Ce ne sont certes pas les deux heures – non obligatoires – proposées aux élèves de Seconde qui permettent à un bachelier d’une autre série que ES de comprendre des notions aussi essentielles que l’inflation, le déficit public, le déséquilibre extérieur pourtant régulièrement avancées dans les débats politiques. Et si, comme le souligne l’introduction au programme du ministère, la connaissance des éléments de base d’une culture économique et sociologique est « indispensable à la formation de tout citoyen qui veut comprendre le fonctionnement de l’économie et de la société dans laquelle il vit », il y a urgence à enseigner les éléments factuels et le vocabulaire de l’économie dans toutes les séries du Bac. Chaque citoyen devrait connaître l’origine et la destination des impôts, à quoi sert le budget communal, comment la Sécurité sociale est-elle financée, etc.

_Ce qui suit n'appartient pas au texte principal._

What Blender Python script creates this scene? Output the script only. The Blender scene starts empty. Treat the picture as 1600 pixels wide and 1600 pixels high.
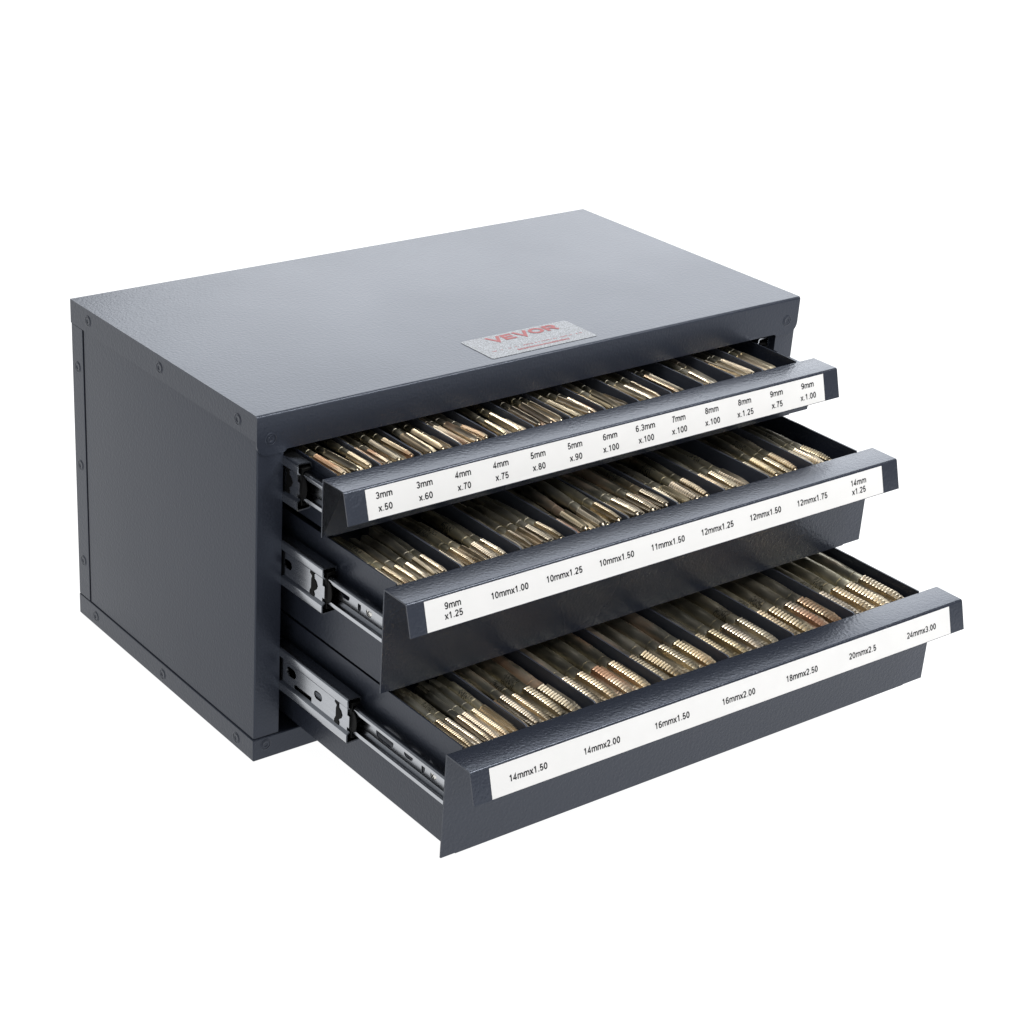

Enseigner, c’est transmettre

altEnseigner c’est transmettre. Et l’on ne peut transmettre que ce que l’on possède. Contrairement aux sciences exactes ou à « mutation lente », l’économie est volatile, en réinvention constante. Cette caractéristique impose une mise à jour récurrente et une grande vigilance pour comprendre les évolutions à l’œuvre. Dépasser la certitude des simples acquis de la formation initiale pour compléter ses savoirs universitaires est le défi des professeurs et enseignants en sciences sociales et économiques. Ces professeurs ont été formés à l’université et ont disserté sur les théories économiques historiques. La plupart de ces théories ont été développées dans un cadre d’Etat nations isolés qui ne correspond pas à l’état actuel du monde. On peut le regretter mais c’est un fait.

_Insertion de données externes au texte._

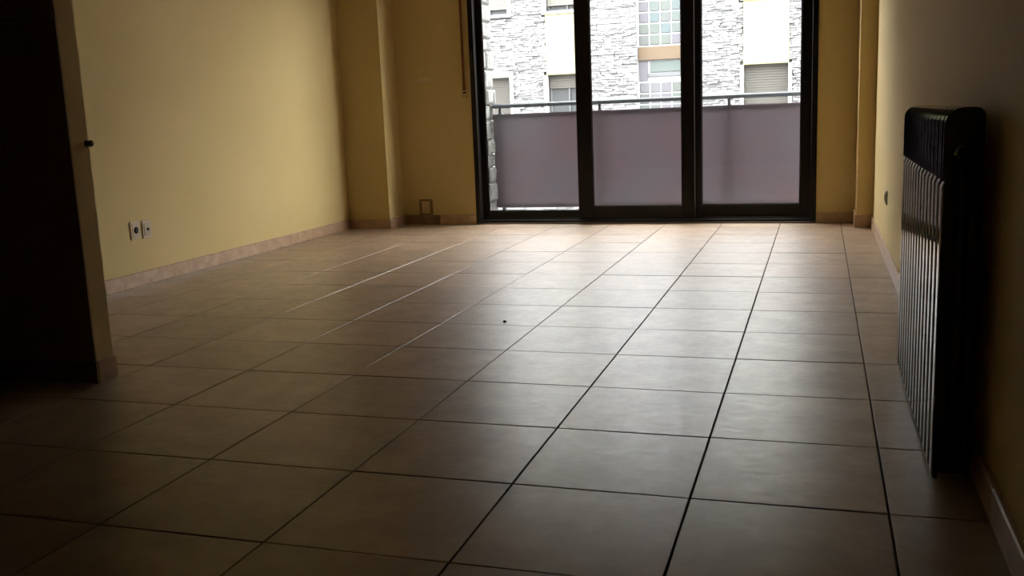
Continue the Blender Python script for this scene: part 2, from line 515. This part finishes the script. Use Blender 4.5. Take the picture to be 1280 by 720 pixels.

L’enseignement de l’économie doit prioriser la définition des concepts de base et des faits économiques (chômage, impôts, salaire minimum, etc.) sans négliger le repère des ordres de grandeur macro-économiques. Les professeurs doivent amener leurs étudiants à raisonner à partir de questions concrètes puisées dans l’expérience et illustrées autant que possible par des exemples d’actualité. L’enseignement social et économique ne peut, par exemple, résumer la question du chômage, comme c’est le cas dans le programme actuel, aux seuls impacts des coûts salariaux ou d’une demande insuffisante. La réalité est autrement plus complexe, tant les interactions entre économie et droit du travail apparaissent aujourd’hui intriquées. De crises inattendues en crises latentes, l’économie ne peut que s’affranchir des dogmes. Son enseignement encore plus.

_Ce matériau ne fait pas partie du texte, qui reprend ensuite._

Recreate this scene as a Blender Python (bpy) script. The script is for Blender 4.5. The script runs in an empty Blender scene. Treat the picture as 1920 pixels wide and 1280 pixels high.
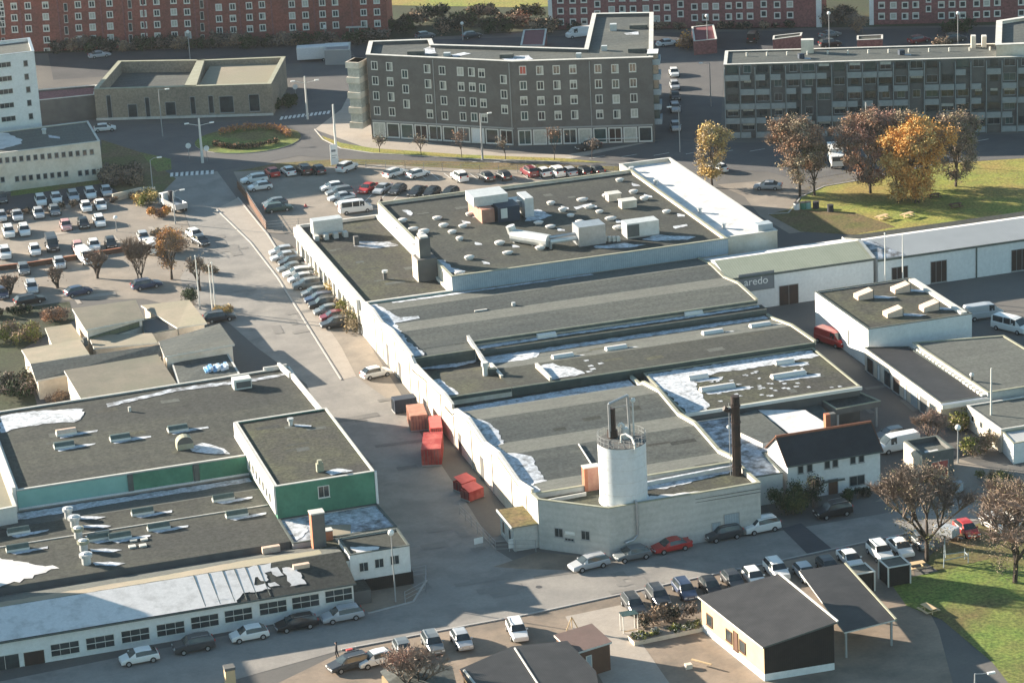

Dépasser les clivages sur des concepts abstraits

Aborder la complexité du monde actuel par les théories du XXème siècle (marxisme, keynésianisme, libéralisme) ne fait que renforcer le penchant français à créer des clivages sur les concepts abstraits. Il convient de laïciser l’enseignement de l’économie, d’apprendre à tous à reconnaître les définitions et les chiffres incontestables qui forment le vocabulaire commun indispensable à des discussions citoyennes. On ne peut débattre sur les chiffres qu’en s’entendant sur les mots. Le développement du sens critique des élèves est à ce prix. Il n’est de sens critique qu’appuyé sur une connaissance des faits, où les dogmes n’ont pas leur place.

Chaque fois que la science progresse, les guerres de religions reculent. Les escarmouches à propos d’une réforme d’un programme en économie pourraient-elle laisser croire qu’il ne s’agirait pas de science ?

La prétention scientifique des économistes trouve une limite dans l’incapacité d’expérimenter les hypothèses avancées. Combien de décisions de politique économique, appuyées sur nombre d’estimations et savantes projections ont eu des effets… imprévus : invalidation d’évaluations ex-ante, remise en question d’une supposée rationalité des agents économiques. Autant de causes d’humilité devant être reconnues et enseignées.

L’université s’échappe du réel par un enseignement formalisé prompt à prendre pour parole d’évangile toute théorie dès lors qu’elle peut être mise en équation. Même si elle garantit la rigueur du raisonnement, une formule mathématique n’est pas en elle-même une preuve. Encore faut-il que les hypothèses de départ soient justes. Or, la réalité des comportements humains est trop complexe pour être mise en équation.

La révision du corpus d’enseignement économique au secondaire passe par la « laïcité » des savoirs et des méthodes. Concentrons-nous sur la transmission du lexique, le décryptage des faits et la capacité d’observation, avant de discourir des théories qui en disent plus sur leurs promoteurs que sur les phénomènes qu’elles sont censées analyser. Il sera toujours temps de rouvrir la énième controverse sur le sexe des anges.